Well, as long as the abductors don't take off their shoes and toss them away. So I could see them trying throughout the flier to tug at heartstrings and get the "wow" reaction for the other so-called practical applications of this company's ideas. I was ready to toss it until DH showed me the back page (where our address was, so I hadn't noticed it because he started by showing me the front page). That's when the real reactionary marketing kicked in.

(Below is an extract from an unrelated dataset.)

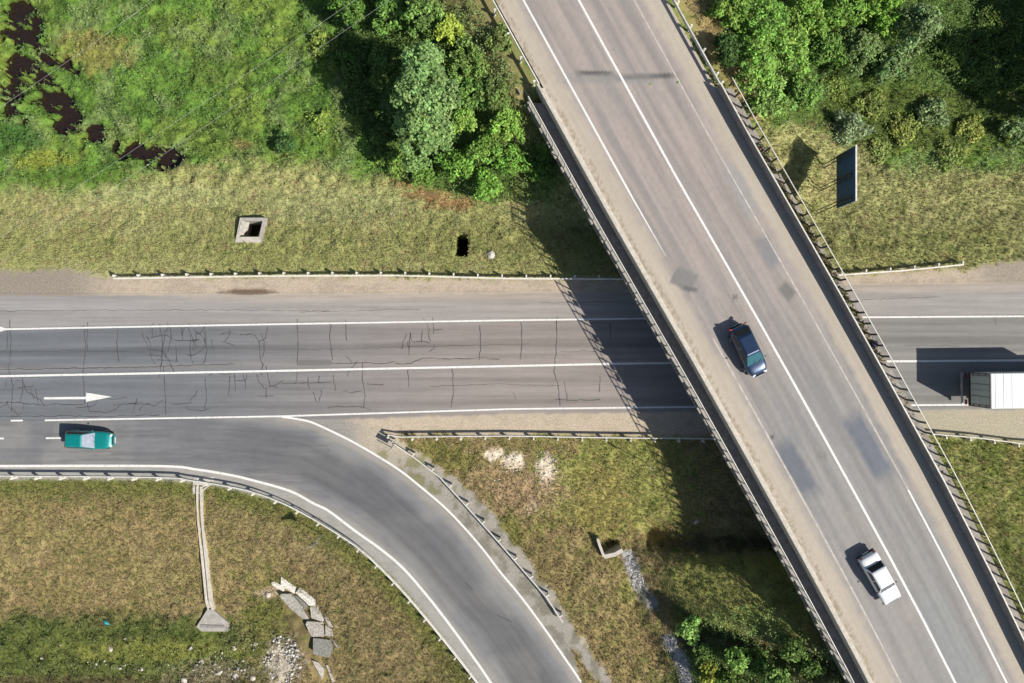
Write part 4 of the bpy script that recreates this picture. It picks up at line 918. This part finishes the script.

In big bold black lettering: "Every parent fears for his or her child's safety in a world of predators, perverts and psychos." A picture of an empty playground swing seat and a blurb about how one company has spent years and millions of dollars in order to put a parent's worst nightmares to rest round out the rest of the eyeline. Excuse me? Must you really play to the fears and paranoia that some overprotective parents have for their children and do something like that?

Oh yes, yes they must. Because reactive marketing actually works. Guilt and fear are powerful motivators to action and you can get people to fall for scams by playing on those emotions. That's exactly how they even start on the letter by opening with "It's heartbreaking...but a fact. Children disappear every day." And later they go into the "What If" scenario. What if Elizabeth Smart was wearing these, or Jon Benet Ramsey, or Jessica Lunsford? All heartbreaking stories, yes?

And all stories where this doesn't apply. Two of the girls were taken out of their bedrooms in the middle of the night - I doubt their kidnappers took the time to make sure they had shoes. And one was killed in her own house, so that doesn't apply either. But yet, they prey on the fear and the guilt.

It's not that it's a bad idea, it's just the way they're going about "selling" the idea. GPS is valuable - we have it turned on in our cell phones in case of an accident. Perhaps the next application to microchipping pets should involve a GPS chip too. Maybe putting a GPC chip under your skin behind your ear instead of in your shoe is a better way for your to track where your children are (and for the government to know where you are too, at all times). But this company decided to market using the worst possible things that could happen...

...effective, yes, but what would be worse is falling for the scam.